Data shown:

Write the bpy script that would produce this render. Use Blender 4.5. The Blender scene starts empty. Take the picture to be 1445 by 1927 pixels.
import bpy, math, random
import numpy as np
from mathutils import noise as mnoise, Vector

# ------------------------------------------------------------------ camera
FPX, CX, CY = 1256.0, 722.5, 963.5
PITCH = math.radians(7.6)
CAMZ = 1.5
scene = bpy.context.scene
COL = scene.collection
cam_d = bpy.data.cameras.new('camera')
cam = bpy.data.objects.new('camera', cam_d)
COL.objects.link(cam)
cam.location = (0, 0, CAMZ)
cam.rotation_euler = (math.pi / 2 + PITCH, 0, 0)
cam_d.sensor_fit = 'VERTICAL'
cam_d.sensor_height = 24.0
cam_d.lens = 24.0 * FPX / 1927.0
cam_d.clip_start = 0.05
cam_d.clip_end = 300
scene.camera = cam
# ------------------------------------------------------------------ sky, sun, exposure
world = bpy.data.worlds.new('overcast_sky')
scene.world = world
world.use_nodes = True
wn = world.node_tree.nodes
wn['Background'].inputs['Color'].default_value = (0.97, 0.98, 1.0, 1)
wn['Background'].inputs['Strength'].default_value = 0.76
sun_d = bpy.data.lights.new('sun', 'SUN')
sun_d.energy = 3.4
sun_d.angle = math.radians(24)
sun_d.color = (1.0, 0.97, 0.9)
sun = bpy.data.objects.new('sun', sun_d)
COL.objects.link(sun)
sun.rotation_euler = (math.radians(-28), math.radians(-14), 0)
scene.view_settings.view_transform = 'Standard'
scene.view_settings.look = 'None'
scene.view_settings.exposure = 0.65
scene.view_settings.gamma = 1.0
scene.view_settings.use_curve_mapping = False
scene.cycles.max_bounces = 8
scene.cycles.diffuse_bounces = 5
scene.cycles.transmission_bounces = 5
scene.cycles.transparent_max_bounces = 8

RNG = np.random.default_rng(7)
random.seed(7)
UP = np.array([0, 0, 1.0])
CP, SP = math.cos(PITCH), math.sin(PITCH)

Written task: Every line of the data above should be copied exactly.

Solution for this task:
Write the bpy script that would produce this render. Use Blender 4.5. The Blender scene starts empty. Take the picture to be 1445 by 1927 pixels.
import bpy, math, random
import numpy as np
from mathutils import noise as mnoise, Vector

# ------------------------------------------------------------------ camera
FPX, CX, CY = 1256.0, 722.5, 963.5
PITCH = math.radians(7.6)
CAMZ = 1.5
scene = bpy.context.scene
COL = scene.collection
cam_d = bpy.data.cameras.new('camera')
cam = bpy.data.objects.new('camera', cam_d)
COL.objects.link(cam)
cam.location = (0, 0, CAMZ)
cam.rotation_euler = (math.pi / 2 + PITCH, 0, 0)
cam_d.sensor_fit = 'VERTICAL'
cam_d.sensor_height = 24.0
cam_d.lens = 24.0 * FPX / 1927.0
cam_d.clip_start = 0.05
cam_d.clip_end = 300
scene.camera = cam
# ------------------------------------------------------------------ sky, sun, exposure
world = bpy.data.worlds.new('overcast_sky')
scene.world = world
world.use_nodes = True
wn = world.node_tree.nodes
wn['Background'].inputs['Color'].default_value = (0.97, 0.98, 1.0, 1)
wn['Background'].inputs['Strength'].default_value = 0.76
sun_d = bpy.data.lights.new('sun', 'SUN')
sun_d.energy = 3.4
sun_d.angle = math.radians(24)
sun_d.color = (1.0, 0.97, 0.9)
sun = bpy.data.objects.new('sun', sun_d)
COL.objects.link(sun)
sun.rotation_euler = (math.radians(-28), math.radians(-14), 0)
scene.view_settings.view_transform = 'Standard'
scene.view_settings.look = 'None'
scene.view_settings.exposure = 0.65
scene.view_settings.gamma = 1.0
scene.view_settings.use_curve_mapping = False
scene.cycles.max_bounces = 8
scene.cycles.diffuse_bounces = 5
scene.cycles.transmission_bounces = 5
scene.cycles.transparent_max_bounces = 8

RNG = np.random.default_rng(7)
random.seed(7)
UP = np.array([0, 0, 1.0])
CP, SP = math.cos(PITCH), math.sin(PITCH)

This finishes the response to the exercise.